The dashboard: Ithaca’s Student Success Dashboard is student-specific, as opposed to aggregate institutional data related to student success like retention or persistence rates over time.
The dashboard provides a range of demographic information about a student:
- degree
- level
- school
- department
- program and major
- identification number
- admit type and term
- transfer status
- class
- expected graduation
- primary adviser
The system can also create flags when the student has a hold, standing or academic concern.
Three graphs provide insight into the student’s academic performance. GPA is demonstrated as a line graph, highlighting both the term GPA and cumulative GPA. A student’s registered credits and credits earned are also charted each semester.
The dashboard also provides a grid view of student’s courses for the current and upcoming semesters, showing the course title, number and credit hours, a pop-up course description, the student’s status, midterm and final grades, and a link to email the professor.
“Through those [stakeholder] interviews, we heard a lot of information like, ‘I’d love to know what courses they’re taking easily, but if I want to know who the instructor is for their section, I have to click two different times away,’” Costello says. “That doesn’t seem like a crazy thing to ask for.”
The soul of the dashboard, Costello says, is the success network section. A student’s success network highlights every person who is responsible for or works alongside a student at the institution—such as their academic adviser, program director, employment supervisor, academic services coordinator, mentor, coach or private teacher. “We need to be able to say, ‘If this student is studying abroad, this is their person who’s negotiating that for them this semester’; they need to be on the dashboard,” Costello says.
Other data might include leave of absence requests, financial aid awards with GPA requirements, documented interactions within the success network or residence life staff, housing placement, athletics and student organization participation, and interests, as applicable.
Not all data are visible to every employee of the institution, Costello explains. The provost’s office, for example, has a higher visibility level into student information compared to a staff member with no direct connection to the student.
To mitigate privacy concerns, the student-view version allows students to filter by view to understand which members of the college can see which dimensions of their data.
Students can also opt to hide some data from their dashboard, like first-generation status, their student organization affiliation and their interests, because that information can be identity-related and personal to the student, Costello says.
A student can also add to their success network if there’s someone else at the college who has contributed to their network whom they’d like to give data visibility to.

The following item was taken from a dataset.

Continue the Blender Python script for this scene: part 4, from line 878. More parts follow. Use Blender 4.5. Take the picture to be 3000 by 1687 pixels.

The implementation: In creating the dashboard, staff encountered a challenge in making the dashboard reflective of the present term, not the historical view of the student, because most academic data are stored by semester, Costello says.
The biggest challenge in the dashboard development was creating a culture shift on campus around data.
Students hold concerns around their information privacy, and staff are hesitant to use new technology simply for its novelty, Bleicher explains.
“We really had to help our colleagues see how this enhances their relationships,” she adds.
The execution: The dashboard launched for students to view on Feb. 23, with a review period for them to adjust data visibility as desired. A few days later, faculty and staff members gained access.
So far, the response has been positive, Bleicher says. In advising appointments, staff have faster and easier access to student information, increasing time spent engaging with the student and decreasing administrative actions.
“Before every meeting I have with a student, I pull it up,” says Jacqueline Winslow, executive director of student success and retention. “I find it incredibly useful to know what kinds of questions to ask the student, so that way I’m not wasting their time, and as we’re dialoguing, I know exactly how I can best support them.”
Staff members in regulation-heavy departments, like the office of case management, are benefiting from the use of the dashboard, too.
“We are making it possible for them not only to be in compliance with national standards of accreditation, but also to do the research and background so when they are approaching the student who is in need, they have a more 360 [degree] view,” Bleicher says.
The dashboard places student success at the forefront of interactions, and data are more accessible to all stakeholders, Winslow says.
“It’s titled, ‘The Student Success Dashboard,’ right?” Winslow says. “That’s what it’s about—it’s a constant reminder every time you click in what we care about.”